Cisjordania también está a punto de estallar. Al igual que Gaza, Cisjordania está asediada, con más de medio millón de personas que viven en más de 140 asentamientos exclusivamente judíos construidos por Israel en tierras y viviendas palestinas. Unos 3,5 millones de palestinos residen en cantones segregados tras el «muro del apartheid» de Israel y la recién construida «carretera del apartheid», y en pueblos y ciudades encerrados entre bloques de asentamientos judíos y una red de carreteras segregadas, barreras de seguridad e instalaciones militares. Para los palestinos que viven allí, el apartheid no significa simplemente segregación, sino la inhumanidad de la vida bajo la ocupación: palizas, disparos, asesinatos, linchamientos, toques de queda, controles militares, demoliciones de casas, desalojos, deportaciones, desapariciones, arrancamiento de árboles, detenciones masivas, encarcelamientos prolongados y detenciones sin juicio.

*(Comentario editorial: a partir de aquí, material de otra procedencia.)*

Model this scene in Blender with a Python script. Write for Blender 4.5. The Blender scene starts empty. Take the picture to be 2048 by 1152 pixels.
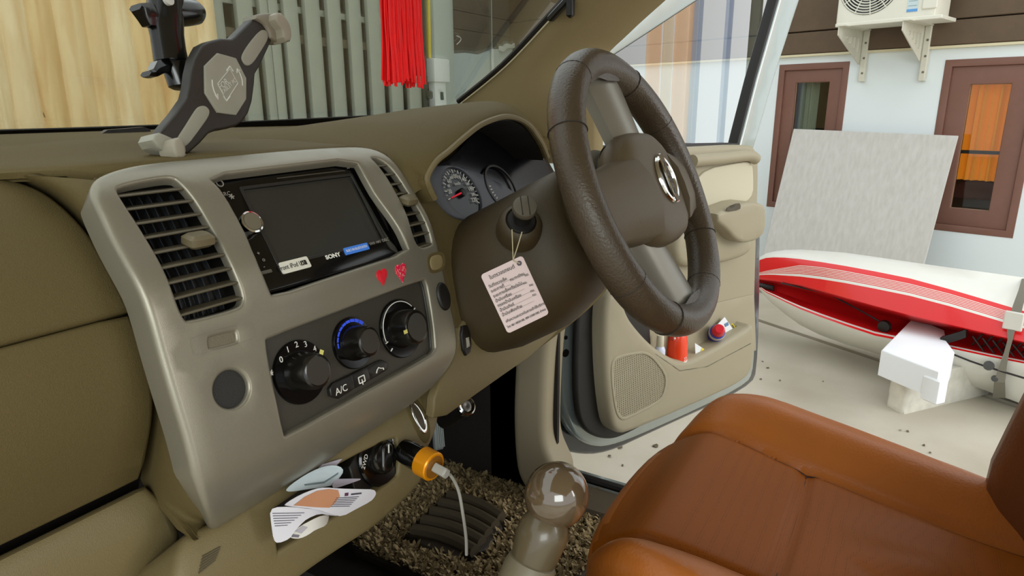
import bpy, bmesh, math, random
from mathutils import Vector as V, Matrix, noise as mnoise
from mathutils.geometry import delaunay_2d_cdt
random.seed(7)
scn = bpy.context.scene
COL = scn.collection
PI = math.pi
sin, cos, rad = math.sin, math.cos, math.radians

# ------------------------------------------------------------------ camera, sky, light, exposure
YAW, PITCH, ROLL, FPX = .5382, .2662, -.0068, 1332.26
CAM = V((0, 0, 1.25))
cf = V((cos(PITCH)*cos(YAW), cos(PITCH)*sin(YAW), -sin(PITCH)))
_r = V((sin(YAW), -cos(YAW), 0)); _u = _r.cross(cf)
cr = cos(ROLL)*_r + sin(ROLL)*_u
cu = cos(ROLL)*_u - sin(ROLL)*_r
cam = bpy.data.cameras.new('camera'); camo = bpy.data.objects.new('camera', cam); COL.objects.link(camo)
camo.matrix_world = Matrix(((cr.x, cu.x, -cf.x, CAM.x), (cr.y, cu.y, -cf.y, CAM.y), (cr.z, cu.z, -cf.z, CAM.z), (0, 0, 0, 1)))
cam.sensor_width = 36; cam.lens = FPX/2048*36; cam.clip_start = .02; cam.clip_end = 200
scn.camera = camo

world = bpy.data.worlds.new('world'); scn.world = world; world.use_nodes = True
wn = world.node_tree.nodes; wl = world.node_tree.links
bg = wn['Background']; bg.inputs[0].default_value = (.93, .98, 1.0, 1); bg.inputs[1].default_value = 1.35

def area(name, loc, target, size, power, color=(1, 1, 1), size_y=None):
    L = bpy.data.lights.new(name, 'AREA'); L.energy = power; L.color = color; L.size = size
    if size_y: L.shape = 'RECTANGLE'; L.size_y = size_y
    o = bpy.data.objects.new(name, L); COL.objects.link(o); o.location = loc
    o.rotation_euler = (V(target)-V(loc)).to_track_quat('-Z', 'Y').to_euler()
    return o
area('daylight_from_street', (2.6, -6.0, 3.2), (2.2, 1.0, .6), 4.0, 210, (1, .98, .95), 2.6)
area('daylight_over_passenger_side', (-3.0, -2.2, 2.4), (.8, .6, .9), 2.4, 75, (.93, 1, .97), 1.6)

scn.view_settings.view_transform = 'Standard'; scn.view_settings.look = 'None'
scn.view_settings.gamma = 1; scn.view_settings.use_curve_mapping = False
scn.view_settings.exposure = 0.0

# ------------------------------------------------------------------ measuring helpers: a pixel of the photo and a known plane give a point
def ray(u, v): return cf + cr*((u-1024)/FPX) - cu*((v-576)/FPX)
def onX(u, v, x): d = ray(u, v); return CAM + d*((x-CAM.x)/d.x)
def onY(u, v, y): d = ray(u, v); return CAM + d*((y-CAM.y)/d.y)
def onZ(u, v, z): d = ray(u, v); return CAM + d*((z-CAM.z)/d.z)
def at(u, v, dist): return CAM + ray(u, v).normalized()*dist

class Plane:
    def __init__(s, o, ux, uy):
        s.o = V(o); s.ux = V(ux).normalized(); s.uy = V(uy).normalized(); s.n = s.ux.cross(s.uy).normalized(); s.bend = None
    def M(s, x, y, off=0):
        if s.bend: off = off + s.bend(x, y)
        return s.o + s.ux*x + s.uy*y + s.n*off
    def hit(s, u, v, off=0):
        d = ray(u, v); o = s.o + s.n*off
        P = CAM + d*(((o-CAM).dot(s.n))/d.dot(s.n)) - o
        return (P.dot(s.ux), P.dot(s.uy))
    def pt(s, u, v, off=0): return s.M(*s.hit(u, v, off), off)

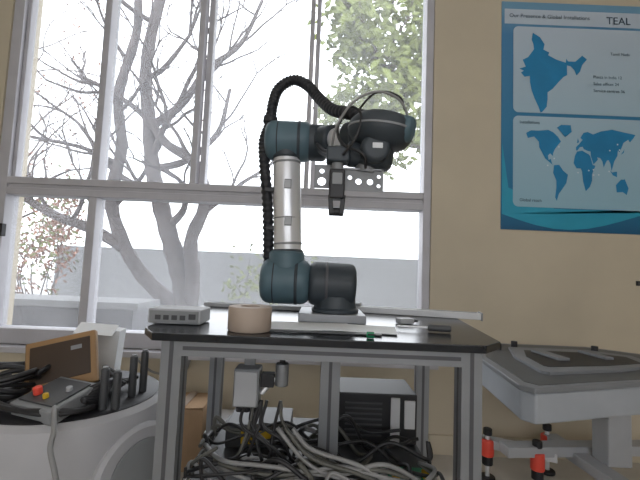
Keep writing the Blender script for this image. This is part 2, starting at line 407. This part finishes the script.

La actual explosión de violencia es la horrible realidad del apartheid israelí, la culminación de décadas de ocupación de un pueblo apátrida privado de derechos humanos y libertades básicas. A menos que se desmantelen las causas profundas —se levante el asedio, se ponga fin al sistema de apartheid y a la ocupación—, la violencia seguirá atormentando trágicamente a palestinos e israelíes durante años.